Exercise prompt = Return the complete listing that follows, with each line reproduced exactly.

Information provided =
'''

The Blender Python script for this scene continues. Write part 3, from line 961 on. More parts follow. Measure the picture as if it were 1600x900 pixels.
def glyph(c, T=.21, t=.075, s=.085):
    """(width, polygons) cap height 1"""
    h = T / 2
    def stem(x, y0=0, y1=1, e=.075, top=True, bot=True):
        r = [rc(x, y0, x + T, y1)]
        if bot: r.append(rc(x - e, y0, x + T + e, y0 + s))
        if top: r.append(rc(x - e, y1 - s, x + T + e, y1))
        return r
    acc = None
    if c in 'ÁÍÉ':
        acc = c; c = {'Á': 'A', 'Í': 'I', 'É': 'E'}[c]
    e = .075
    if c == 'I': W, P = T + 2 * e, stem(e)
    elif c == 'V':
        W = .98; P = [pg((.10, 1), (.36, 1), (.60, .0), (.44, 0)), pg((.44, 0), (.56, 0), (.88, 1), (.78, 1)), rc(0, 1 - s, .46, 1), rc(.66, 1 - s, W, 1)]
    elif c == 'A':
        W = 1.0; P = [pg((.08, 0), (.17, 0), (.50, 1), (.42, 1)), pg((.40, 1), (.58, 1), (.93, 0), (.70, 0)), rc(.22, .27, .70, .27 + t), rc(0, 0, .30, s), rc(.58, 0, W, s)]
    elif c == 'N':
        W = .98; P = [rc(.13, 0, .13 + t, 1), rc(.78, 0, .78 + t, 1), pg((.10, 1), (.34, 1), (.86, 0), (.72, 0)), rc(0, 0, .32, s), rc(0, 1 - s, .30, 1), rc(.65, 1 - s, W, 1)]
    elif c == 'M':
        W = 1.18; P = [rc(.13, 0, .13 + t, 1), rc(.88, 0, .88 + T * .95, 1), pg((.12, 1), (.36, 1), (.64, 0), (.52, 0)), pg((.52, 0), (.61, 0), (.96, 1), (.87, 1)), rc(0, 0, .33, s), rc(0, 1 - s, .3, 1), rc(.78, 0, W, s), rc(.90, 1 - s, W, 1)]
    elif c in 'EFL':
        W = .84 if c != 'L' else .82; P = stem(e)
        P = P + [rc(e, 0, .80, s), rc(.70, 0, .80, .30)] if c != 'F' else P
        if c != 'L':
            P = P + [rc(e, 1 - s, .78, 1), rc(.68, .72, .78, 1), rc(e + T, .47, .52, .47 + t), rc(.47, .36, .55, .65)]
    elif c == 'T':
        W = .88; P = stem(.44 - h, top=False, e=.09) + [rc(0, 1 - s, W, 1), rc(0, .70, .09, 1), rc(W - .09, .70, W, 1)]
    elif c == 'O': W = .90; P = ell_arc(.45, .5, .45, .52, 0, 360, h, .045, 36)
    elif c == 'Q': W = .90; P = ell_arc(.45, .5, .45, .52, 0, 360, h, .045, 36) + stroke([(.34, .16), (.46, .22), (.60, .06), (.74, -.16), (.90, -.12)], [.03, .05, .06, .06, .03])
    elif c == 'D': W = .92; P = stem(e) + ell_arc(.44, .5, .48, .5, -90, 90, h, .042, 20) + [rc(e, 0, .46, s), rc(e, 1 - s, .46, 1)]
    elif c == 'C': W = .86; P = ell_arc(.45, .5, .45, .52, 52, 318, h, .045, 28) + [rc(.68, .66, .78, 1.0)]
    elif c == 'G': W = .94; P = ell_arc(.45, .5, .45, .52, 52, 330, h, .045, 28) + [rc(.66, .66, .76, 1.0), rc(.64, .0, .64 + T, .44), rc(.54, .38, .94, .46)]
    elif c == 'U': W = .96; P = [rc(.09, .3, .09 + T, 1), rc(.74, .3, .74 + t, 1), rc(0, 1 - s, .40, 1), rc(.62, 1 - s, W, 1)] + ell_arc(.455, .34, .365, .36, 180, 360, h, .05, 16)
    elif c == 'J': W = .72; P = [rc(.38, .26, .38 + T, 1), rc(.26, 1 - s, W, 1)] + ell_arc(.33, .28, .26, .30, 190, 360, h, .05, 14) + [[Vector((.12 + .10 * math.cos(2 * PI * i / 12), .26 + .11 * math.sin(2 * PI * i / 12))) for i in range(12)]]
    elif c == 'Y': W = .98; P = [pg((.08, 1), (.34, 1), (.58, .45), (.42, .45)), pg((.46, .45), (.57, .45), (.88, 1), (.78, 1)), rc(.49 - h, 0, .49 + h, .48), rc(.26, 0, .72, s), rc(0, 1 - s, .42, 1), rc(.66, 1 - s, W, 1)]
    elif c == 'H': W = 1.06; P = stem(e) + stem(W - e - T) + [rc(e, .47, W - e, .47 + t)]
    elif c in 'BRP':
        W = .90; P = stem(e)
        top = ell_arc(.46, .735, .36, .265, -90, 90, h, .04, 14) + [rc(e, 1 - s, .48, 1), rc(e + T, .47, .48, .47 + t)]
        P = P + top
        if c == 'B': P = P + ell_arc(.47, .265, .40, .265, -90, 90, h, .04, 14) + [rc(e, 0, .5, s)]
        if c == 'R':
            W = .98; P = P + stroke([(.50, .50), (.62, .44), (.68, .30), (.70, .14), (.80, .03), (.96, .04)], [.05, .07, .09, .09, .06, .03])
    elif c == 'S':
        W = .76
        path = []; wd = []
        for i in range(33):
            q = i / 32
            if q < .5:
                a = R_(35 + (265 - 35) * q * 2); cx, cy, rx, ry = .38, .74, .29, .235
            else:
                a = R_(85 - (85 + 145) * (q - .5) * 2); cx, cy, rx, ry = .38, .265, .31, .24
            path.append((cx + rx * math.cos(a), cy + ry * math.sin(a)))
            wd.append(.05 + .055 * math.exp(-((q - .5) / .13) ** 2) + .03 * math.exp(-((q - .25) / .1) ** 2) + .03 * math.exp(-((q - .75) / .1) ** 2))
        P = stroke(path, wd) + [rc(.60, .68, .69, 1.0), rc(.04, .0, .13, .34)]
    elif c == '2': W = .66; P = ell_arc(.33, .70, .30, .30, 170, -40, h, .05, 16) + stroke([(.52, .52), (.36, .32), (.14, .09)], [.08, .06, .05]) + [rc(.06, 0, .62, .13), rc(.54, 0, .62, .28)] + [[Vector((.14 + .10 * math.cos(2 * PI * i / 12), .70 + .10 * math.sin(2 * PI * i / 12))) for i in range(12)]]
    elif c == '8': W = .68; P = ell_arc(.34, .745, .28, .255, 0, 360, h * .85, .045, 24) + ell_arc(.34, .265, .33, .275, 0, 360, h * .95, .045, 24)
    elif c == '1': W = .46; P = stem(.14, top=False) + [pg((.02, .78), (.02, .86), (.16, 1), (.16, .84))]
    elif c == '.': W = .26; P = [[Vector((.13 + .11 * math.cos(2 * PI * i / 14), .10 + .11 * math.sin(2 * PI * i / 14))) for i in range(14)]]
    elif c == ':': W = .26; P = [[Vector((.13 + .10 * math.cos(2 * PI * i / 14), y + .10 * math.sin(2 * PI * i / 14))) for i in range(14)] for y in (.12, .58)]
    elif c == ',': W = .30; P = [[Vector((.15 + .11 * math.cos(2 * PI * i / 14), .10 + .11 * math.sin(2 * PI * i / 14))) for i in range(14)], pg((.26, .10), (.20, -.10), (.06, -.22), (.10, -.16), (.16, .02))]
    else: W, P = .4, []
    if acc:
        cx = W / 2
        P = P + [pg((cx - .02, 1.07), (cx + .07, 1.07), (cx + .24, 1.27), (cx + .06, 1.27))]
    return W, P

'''

Solved exercise =
The Blender Python script for this scene continues. Write part 3, from line 961 on. More parts follow. Measure the picture as if it were 1600x900 pixels.
def glyph(c, T=.21, t=.075, s=.085):
    """(width, polygons) cap height 1"""
    h = T / 2
    def stem(x, y0=0, y1=1, e=.075, top=True, bot=True):
        r = [rc(x, y0, x + T, y1)]
        if bot: r.append(rc(x - e, y0, x + T + e, y0 + s))
        if top: r.append(rc(x - e, y1 - s, x + T + e, y1))
        return r
    acc = None
    if c in 'ÁÍÉ':
        acc = c; c = {'Á': 'A', 'Í': 'I', 'É': 'E'}[c]
    e = .075
    if c == 'I': W, P = T + 2 * e, stem(e)
    elif c == 'V':
        W = .98; P = [pg((.10, 1), (.36, 1), (.60, .0), (.44, 0)), pg((.44, 0), (.56, 0), (.88, 1), (.78, 1)), rc(0, 1 - s, .46, 1), rc(.66, 1 - s, W, 1)]
    elif c == 'A':
        W = 1.0; P = [pg((.08, 0), (.17, 0), (.50, 1), (.42, 1)), pg((.40, 1), (.58, 1), (.93, 0), (.70, 0)), rc(.22, .27, .70, .27 + t), rc(0, 0, .30, s), rc(.58, 0, W, s)]
    elif c == 'N':
        W = .98; P = [rc(.13, 0, .13 + t, 1), rc(.78, 0, .78 + t, 1), pg((.10, 1), (.34, 1), (.86, 0), (.72, 0)), rc(0, 0, .32, s), rc(0, 1 - s, .30, 1), rc(.65, 1 - s, W, 1)]
    elif c == 'M':
        W = 1.18; P = [rc(.13, 0, .13 + t, 1), rc(.88, 0, .88 + T * .95, 1), pg((.12, 1), (.36, 1), (.64, 0), (.52, 0)), pg((.52, 0), (.61, 0), (.96, 1), (.87, 1)), rc(0, 0, .33, s), rc(0, 1 - s, .3, 1), rc(.78, 0, W, s), rc(.90, 1 - s, W, 1)]
    elif c in 'EFL':
        W = .84 if c != 'L' else .82; P = stem(e)
        P = P + [rc(e, 0, .80, s), rc(.70, 0, .80, .30)] if c != 'F' else P
        if c != 'L':
            P = P + [rc(e, 1 - s, .78, 1), rc(.68, .72, .78, 1), rc(e + T, .47, .52, .47 + t), rc(.47, .36, .55, .65)]
    elif c == 'T':
        W = .88; P = stem(.44 - h, top=False, e=.09) + [rc(0, 1 - s, W, 1), rc(0, .70, .09, 1), rc(W - .09, .70, W, 1)]
    elif c == 'O': W = .90; P = ell_arc(.45, .5, .45, .52, 0, 360, h, .045, 36)
    elif c == 'Q': W = .90; P = ell_arc(.45, .5, .45, .52, 0, 360, h, .045, 36) + stroke([(.34, .16), (.46, .22), (.60, .06), (.74, -.16), (.90, -.12)], [.03, .05, .06, .06, .03])
    elif c == 'D': W = .92; P = stem(e) + ell_arc(.44, .5, .48, .5, -90, 90, h, .042, 20) + [rc(e, 0, .46, s), rc(e, 1 - s, .46, 1)]
    elif c == 'C': W = .86; P = ell_arc(.45, .5, .45, .52, 52, 318, h, .045, 28) + [rc(.68, .66, .78, 1.0)]
    elif c == 'G': W = .94; P = ell_arc(.45, .5, .45, .52, 52, 330, h, .045, 28) + [rc(.66, .66, .76, 1.0), rc(.64, .0, .64 + T, .44), rc(.54, .38, .94, .46)]
    elif c == 'U': W = .96; P = [rc(.09, .3, .09 + T, 1), rc(.74, .3, .74 + t, 1), rc(0, 1 - s, .40, 1), rc(.62, 1 - s, W, 1)] + ell_arc(.455, .34, .365, .36, 180, 360, h, .05, 16)
    elif c == 'J': W = .72; P = [rc(.38, .26, .38 + T, 1), rc(.26, 1 - s, W, 1)] + ell_arc(.33, .28, .26, .30, 190, 360, h, .05, 14) + [[Vector((.12 + .10 * math.cos(2 * PI * i / 12), .26 + .11 * math.sin(2 * PI * i / 12))) for i in range(12)]]
    elif c == 'Y': W = .98; P = [pg((.08, 1), (.34, 1), (.58, .45), (.42, .45)), pg((.46, .45), (.57, .45), (.88, 1), (.78, 1)), rc(.49 - h, 0, .49 + h, .48), rc(.26, 0, .72, s), rc(0, 1 - s, .42, 1), rc(.66, 1 - s, W, 1)]
    elif c == 'H': W = 1.06; P = stem(e) + stem(W - e - T) + [rc(e, .47, W - e, .47 + t)]
    elif c in 'BRP':
        W = .90; P = stem(e)
        top = ell_arc(.46, .735, .36, .265, -90, 90, h, .04, 14) + [rc(e, 1 - s, .48, 1), rc(e + T, .47, .48, .47 + t)]
        P = P + top
        if c == 'B': P = P + ell_arc(.47, .265, .40, .265, -90, 90, h, .04, 14) + [rc(e, 0, .5, s)]
        if c == 'R':
            W = .98; P = P + stroke([(.50, .50), (.62, .44), (.68, .30), (.70, .14), (.80, .03), (.96, .04)], [.05, .07, .09, .09, .06, .03])
    elif c == 'S':
        W = .76
        path = []; wd = []
        for i in range(33):
            q = i / 32
            if q < .5:
                a = R_(35 + (265 - 35) * q * 2); cx, cy, rx, ry = .38, .74, .29, .235
            else:
                a = R_(85 - (85 + 145) * (q - .5) * 2); cx, cy, rx, ry = .38, .265, .31, .24
            path.append((cx + rx * math.cos(a), cy + ry * math.sin(a)))
            wd.append(.05 + .055 * math.exp(-((q - .5) / .13) ** 2) + .03 * math.exp(-((q - .25) / .1) ** 2) + .03 * math.exp(-((q - .75) / .1) ** 2))
        P = stroke(path, wd) + [rc(.60, .68, .69, 1.0), rc(.04, .0, .13, .34)]
    elif c == '2': W = .66; P = ell_arc(.33, .70, .30, .30, 170, -40, h, .05, 16) + stroke([(.52, .52), (.36, .32), (.14, .09)], [.08, .06, .05]) + [rc(.06, 0, .62, .13), rc(.54, 0, .62, .28)] + [[Vector((.14 + .10 * math.cos(2 * PI * i / 12), .70 + .10 * math.sin(2 * PI * i / 12))) for i in range(12)]]
    elif c == '8': W = .68; P = ell_arc(.34, .745, .28, .255, 0, 360, h * .85, .045, 24) + ell_arc(.34, .265, .33, .275, 0, 360, h * .95, .045, 24)
    elif c == '1': W = .46; P = stem(.14, top=False) + [pg((.02, .78), (.02, .86), (.16, 1), (.16, .84))]
    elif c == '.': W = .26; P = [[Vector((.13 + .11 * math.cos(2 * PI * i / 14), .10 + .11 * math.sin(2 * PI * i / 14))) for i in range(14)]]
    elif c == ':': W = .26; P = [[Vector((.13 + .10 * math.cos(2 * PI * i / 14), y + .10 * math.sin(2 * PI * i / 14))) for i in range(14)] for y in (.12, .58)]
    elif c == ',': W = .30; P = [[Vector((.15 + .11 * math.cos(2 * PI * i / 14), .10 + .11 * math.sin(2 * PI * i / 14))) for i in range(14)], pg((.26, .10), (.20, -.10), (.06, -.22), (.10, -.16), (.16, .02))]
    else: W, P = .4, []
    if acc:
        cx = W / 2
        P = P + [pg((cx - .02, 1.07), (cx + .07, 1.07), (cx + .24, 1.27), (cx + .06, 1.27))]
    return W, P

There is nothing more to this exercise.